Besides, exactly what the hell do people expect these rappers to be doing in their spare time?

Do people realize how expensive rap actually is? You gotta pay for equipment, eventually studio time when you get to a certain point, mixing and mastering, marketing and promotion, beats if you're not a producer, and so much more. That can easily get into the thousands no problem. A good job would not only help you pay for the rap dream but would also be great in terms of having a career to fall back on if worse comes to worse. It'd be harder if you have a dead end job. Not impossible, obviously, but a lot harder. Some dudes were in the streets like that, and that's them. That shouldn't be the bar for how a rapper comes up, though. All I care about is whether they can rap or not, everything else is childish shyt.

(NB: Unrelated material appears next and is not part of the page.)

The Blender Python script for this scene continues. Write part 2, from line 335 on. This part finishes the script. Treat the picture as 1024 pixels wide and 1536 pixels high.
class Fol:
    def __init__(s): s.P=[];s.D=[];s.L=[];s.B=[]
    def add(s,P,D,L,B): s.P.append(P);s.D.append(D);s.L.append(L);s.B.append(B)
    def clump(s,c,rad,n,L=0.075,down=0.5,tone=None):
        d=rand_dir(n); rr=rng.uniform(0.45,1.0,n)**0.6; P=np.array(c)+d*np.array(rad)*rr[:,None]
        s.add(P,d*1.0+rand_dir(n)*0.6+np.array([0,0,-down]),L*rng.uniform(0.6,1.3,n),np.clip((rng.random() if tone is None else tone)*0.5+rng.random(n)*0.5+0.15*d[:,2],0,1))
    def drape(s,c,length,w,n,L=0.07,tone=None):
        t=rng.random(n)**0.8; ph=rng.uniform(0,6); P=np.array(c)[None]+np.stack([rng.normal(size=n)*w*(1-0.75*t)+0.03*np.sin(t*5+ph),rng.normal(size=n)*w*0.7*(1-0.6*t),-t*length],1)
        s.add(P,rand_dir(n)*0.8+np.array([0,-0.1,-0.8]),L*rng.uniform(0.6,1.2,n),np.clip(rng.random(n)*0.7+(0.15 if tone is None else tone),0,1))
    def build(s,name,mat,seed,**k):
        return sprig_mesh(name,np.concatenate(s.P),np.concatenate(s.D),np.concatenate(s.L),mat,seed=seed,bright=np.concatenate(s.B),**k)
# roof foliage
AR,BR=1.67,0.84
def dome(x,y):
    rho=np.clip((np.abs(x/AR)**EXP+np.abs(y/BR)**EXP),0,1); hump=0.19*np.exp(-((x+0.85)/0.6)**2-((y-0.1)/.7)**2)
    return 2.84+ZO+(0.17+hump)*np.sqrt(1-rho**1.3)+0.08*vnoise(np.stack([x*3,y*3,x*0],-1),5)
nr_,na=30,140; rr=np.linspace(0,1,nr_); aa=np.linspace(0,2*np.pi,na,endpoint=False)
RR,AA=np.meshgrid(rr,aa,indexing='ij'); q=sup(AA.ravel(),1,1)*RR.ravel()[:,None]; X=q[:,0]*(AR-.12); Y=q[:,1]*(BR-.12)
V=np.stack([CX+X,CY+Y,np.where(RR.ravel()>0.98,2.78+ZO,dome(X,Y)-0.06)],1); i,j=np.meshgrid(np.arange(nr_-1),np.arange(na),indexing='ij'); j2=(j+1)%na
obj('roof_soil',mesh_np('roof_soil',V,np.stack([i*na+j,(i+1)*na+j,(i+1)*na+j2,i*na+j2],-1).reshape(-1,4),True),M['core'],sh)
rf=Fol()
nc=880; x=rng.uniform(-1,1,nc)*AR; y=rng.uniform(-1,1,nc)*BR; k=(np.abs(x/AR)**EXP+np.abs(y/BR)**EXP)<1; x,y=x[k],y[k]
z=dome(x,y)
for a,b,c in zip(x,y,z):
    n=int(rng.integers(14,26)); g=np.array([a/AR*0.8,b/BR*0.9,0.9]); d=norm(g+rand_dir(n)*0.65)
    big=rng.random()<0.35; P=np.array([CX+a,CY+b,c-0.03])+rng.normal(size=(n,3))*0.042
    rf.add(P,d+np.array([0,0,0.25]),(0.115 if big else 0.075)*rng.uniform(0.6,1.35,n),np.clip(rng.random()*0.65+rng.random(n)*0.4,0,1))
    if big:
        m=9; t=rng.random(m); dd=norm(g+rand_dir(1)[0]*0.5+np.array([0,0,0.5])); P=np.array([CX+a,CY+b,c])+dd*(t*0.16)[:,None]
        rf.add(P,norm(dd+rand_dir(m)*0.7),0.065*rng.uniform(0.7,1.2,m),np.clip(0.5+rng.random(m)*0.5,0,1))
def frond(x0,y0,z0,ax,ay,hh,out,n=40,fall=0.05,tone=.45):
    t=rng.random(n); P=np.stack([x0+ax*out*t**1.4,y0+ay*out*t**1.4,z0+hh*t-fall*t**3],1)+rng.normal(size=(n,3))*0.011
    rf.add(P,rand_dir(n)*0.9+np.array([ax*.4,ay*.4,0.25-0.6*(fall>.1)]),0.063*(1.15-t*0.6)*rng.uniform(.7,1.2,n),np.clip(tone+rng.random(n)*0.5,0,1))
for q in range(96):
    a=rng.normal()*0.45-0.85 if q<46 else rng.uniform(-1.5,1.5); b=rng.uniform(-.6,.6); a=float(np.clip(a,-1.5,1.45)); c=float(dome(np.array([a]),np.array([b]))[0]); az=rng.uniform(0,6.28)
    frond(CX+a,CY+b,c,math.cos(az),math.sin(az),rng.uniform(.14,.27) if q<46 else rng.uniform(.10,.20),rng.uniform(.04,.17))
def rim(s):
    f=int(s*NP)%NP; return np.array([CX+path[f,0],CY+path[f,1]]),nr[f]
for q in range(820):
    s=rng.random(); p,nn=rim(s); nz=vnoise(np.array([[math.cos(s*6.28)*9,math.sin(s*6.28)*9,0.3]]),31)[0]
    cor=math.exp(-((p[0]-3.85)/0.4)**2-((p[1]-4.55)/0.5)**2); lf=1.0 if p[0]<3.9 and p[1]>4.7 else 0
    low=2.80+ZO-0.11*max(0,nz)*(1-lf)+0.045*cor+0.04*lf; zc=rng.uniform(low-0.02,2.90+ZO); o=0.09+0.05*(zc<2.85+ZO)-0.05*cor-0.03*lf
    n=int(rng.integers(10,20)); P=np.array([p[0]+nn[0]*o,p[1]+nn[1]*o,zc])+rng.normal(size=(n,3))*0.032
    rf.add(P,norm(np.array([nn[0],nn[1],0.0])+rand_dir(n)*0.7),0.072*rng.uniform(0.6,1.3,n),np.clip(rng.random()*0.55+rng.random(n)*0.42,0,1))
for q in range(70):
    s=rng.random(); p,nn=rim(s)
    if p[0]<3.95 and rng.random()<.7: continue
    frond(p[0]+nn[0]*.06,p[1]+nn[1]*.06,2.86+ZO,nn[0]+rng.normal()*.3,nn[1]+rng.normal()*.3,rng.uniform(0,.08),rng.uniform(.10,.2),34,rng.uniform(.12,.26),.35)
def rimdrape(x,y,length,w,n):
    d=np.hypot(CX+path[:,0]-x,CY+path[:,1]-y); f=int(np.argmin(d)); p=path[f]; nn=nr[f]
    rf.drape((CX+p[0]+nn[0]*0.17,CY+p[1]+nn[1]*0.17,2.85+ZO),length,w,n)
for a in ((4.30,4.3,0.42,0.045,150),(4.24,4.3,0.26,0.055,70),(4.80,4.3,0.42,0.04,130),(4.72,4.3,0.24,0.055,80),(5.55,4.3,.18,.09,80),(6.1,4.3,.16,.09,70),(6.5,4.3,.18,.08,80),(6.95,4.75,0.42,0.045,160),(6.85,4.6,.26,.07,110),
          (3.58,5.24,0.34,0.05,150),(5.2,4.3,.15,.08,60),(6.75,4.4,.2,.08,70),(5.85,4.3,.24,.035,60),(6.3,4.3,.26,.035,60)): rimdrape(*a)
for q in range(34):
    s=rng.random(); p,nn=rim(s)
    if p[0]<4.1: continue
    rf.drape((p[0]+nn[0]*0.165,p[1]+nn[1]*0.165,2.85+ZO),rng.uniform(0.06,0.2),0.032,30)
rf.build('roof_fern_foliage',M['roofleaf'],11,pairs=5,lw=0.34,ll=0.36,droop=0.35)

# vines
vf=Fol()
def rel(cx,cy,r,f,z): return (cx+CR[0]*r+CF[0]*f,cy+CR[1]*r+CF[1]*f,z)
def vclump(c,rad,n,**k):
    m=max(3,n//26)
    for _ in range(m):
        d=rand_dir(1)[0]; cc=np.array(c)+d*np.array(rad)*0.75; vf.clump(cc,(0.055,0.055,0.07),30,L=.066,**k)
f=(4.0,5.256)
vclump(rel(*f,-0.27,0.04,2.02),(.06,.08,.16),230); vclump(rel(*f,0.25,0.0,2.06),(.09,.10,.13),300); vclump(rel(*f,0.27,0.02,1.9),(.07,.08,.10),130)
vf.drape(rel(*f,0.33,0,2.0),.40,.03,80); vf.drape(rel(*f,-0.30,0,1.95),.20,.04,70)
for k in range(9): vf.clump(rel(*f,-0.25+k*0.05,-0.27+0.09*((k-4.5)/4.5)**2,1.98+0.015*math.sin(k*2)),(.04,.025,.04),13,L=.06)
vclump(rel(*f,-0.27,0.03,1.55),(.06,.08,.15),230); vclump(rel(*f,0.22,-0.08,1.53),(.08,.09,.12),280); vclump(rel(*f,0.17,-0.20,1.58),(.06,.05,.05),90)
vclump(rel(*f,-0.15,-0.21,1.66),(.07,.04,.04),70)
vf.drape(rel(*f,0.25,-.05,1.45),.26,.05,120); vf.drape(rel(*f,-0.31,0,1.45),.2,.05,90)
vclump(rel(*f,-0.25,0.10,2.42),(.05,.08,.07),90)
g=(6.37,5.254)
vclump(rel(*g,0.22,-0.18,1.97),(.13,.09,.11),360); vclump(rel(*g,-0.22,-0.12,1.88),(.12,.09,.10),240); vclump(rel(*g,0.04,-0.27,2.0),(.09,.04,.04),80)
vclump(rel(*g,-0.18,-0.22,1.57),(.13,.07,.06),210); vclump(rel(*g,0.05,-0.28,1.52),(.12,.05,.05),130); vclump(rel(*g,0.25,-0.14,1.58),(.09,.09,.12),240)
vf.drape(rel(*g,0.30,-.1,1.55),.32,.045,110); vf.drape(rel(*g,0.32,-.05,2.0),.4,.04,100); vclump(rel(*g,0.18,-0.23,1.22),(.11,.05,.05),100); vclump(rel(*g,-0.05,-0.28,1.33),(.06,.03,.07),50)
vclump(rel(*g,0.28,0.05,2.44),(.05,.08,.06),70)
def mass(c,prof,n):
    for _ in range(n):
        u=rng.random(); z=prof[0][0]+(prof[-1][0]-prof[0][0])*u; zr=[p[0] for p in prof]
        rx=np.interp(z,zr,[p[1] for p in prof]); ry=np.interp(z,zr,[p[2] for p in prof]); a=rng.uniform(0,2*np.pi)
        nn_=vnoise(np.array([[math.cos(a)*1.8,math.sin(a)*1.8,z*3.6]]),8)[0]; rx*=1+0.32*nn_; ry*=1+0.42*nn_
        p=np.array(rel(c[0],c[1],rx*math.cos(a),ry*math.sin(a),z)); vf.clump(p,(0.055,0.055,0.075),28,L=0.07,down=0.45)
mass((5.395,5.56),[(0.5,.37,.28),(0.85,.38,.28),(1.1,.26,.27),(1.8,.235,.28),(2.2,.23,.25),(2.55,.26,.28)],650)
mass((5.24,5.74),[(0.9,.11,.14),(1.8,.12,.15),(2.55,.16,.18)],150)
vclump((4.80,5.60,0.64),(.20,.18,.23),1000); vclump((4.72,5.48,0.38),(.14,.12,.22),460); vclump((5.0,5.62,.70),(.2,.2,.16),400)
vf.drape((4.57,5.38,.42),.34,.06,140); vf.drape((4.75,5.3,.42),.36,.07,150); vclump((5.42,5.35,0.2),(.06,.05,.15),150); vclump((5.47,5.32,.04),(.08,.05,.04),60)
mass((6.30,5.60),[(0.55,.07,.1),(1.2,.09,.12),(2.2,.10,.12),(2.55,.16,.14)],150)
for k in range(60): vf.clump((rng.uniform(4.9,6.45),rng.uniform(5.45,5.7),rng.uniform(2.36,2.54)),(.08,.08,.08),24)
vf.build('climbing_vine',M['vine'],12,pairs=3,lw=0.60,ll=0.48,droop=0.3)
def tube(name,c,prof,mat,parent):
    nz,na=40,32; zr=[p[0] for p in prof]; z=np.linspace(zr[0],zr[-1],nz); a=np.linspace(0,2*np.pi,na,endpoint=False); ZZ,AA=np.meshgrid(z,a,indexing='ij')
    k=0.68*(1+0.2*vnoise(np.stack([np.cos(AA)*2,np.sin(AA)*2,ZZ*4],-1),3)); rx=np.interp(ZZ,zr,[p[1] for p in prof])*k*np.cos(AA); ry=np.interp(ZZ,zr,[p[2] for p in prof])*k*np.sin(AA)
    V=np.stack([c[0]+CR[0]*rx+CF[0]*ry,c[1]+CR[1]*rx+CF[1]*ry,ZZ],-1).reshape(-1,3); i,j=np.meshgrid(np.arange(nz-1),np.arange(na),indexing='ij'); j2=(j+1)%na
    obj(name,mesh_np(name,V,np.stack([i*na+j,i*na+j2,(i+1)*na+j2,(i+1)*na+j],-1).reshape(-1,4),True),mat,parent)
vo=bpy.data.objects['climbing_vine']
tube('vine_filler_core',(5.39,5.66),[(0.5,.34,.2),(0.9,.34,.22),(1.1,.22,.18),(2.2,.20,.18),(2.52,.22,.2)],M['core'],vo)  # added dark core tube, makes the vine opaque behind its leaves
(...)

That's why when these rap brehs who from the streets never talk about black empowerment, that sends sirens.
Right. If you're gonna claim the streets so bad, you would think it'd take nothing at all to stand up and speak about the injustices going on right now. And yet, they're silent. Granted, rappers don't have to be activists, but they have a voice. How many hood tales do we really need? Most people don't even live like that, most people live Middle Class, just like how J. Cole came up. So I don't get the ridicule. I guarantee you most rap fans wouldn't even know first hand what it's like to go be in the streets like that. But it's the entertaining factor, it's the fact that it's so completely different from someone's regular life that makes them so drawn to it.
You got kids listening to stuff like this on the way to school or work. But kids also bought the fukk out of 2014 Forest Hills Drive, and it shows. They'll also buy Views From The 6 with no problem. And I'm pretty sure they're gonna cop Swish from Kanye too. So to me, if anything, being a "suburban rapper" helps you. You don't need to be "hard" and thugged out, and why should you be if you were blessed enough to have certain opportunities? That makes no sense. That has no correlation between the ability to make good music or not. What matters is being able to be creative and using your imagination to paint a picture. Whether you're from the grimiest hood or from the richest mansion in LA, that's always been the most important. Otherwise, we would've never accepted Kanye in the first place.